Dear Brother Al, Your observations about the "Great Commission" are an accurate exegesis of Matthew 28:18-20. One becomes a "disciple" at his/her initial stage of learning, and then continues in "converting" his/her lifestyle into Christlikeness on the journey of faithfulness through life. The thrust of the New Testament epistles is for disciples to continue the discipling process. Have you ever noticed that in the epistles there is a strange absence of brethren being rebuked for not being "soul winners"? The emphasis is on Christ's place in redemption and the need to have His attitude.

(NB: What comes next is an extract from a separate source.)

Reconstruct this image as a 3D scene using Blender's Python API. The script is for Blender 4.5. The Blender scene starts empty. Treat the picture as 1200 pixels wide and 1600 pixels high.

Maybe the decline in church growth would cease if we would get back to the imperative of "making disciples as we are going." Thanks for this stimulating Reflections article!!

From an Author in the Christian Church:
(An Email sent to his Readers)

A brother writes on Jay Guin's blog site, "The current divide, which I refer to as 'the conservative/progressive divide,' is not like any of the other divides, because it is not about whether _____ is authorized under CENI. Think about it --- from 1906 until the very present, every Church of Christ division of consequence has been over whether some particular practice is 'authorized': instrumental music, missionary societies, located preachers, fund-raising (other than freewill offerings), multiple Communion cups, support for orphanages and the Herald of Truth from church funds, etc. Every split was driven by the false hermeneutic that we borrowed from the Zwinglians and Puritans (known as the Regulative Principle)." Church of Christ sects began splitting earlier than 1906, and indeed each was based on differing views of CENI hermeneutics. But, thanks to the current leading of Rick Atchley, Jay Guin, Max Lucado, Al Maxey, and others, members of the Churches of Christ are finally seeing that sectarianism itself is sinful. The "Regulative Principle" (source of CENI hermeneutics) is not apostolic, but was brought over from earlier sects. The apostles didn't claim that their writings were to be understood as a new code of laws. However, CENI treats the inspired writings as a new code of laws. Legalism is deadly, never life-giving! Is not the Way of Christ a way of life and love which leads to unity in Him?!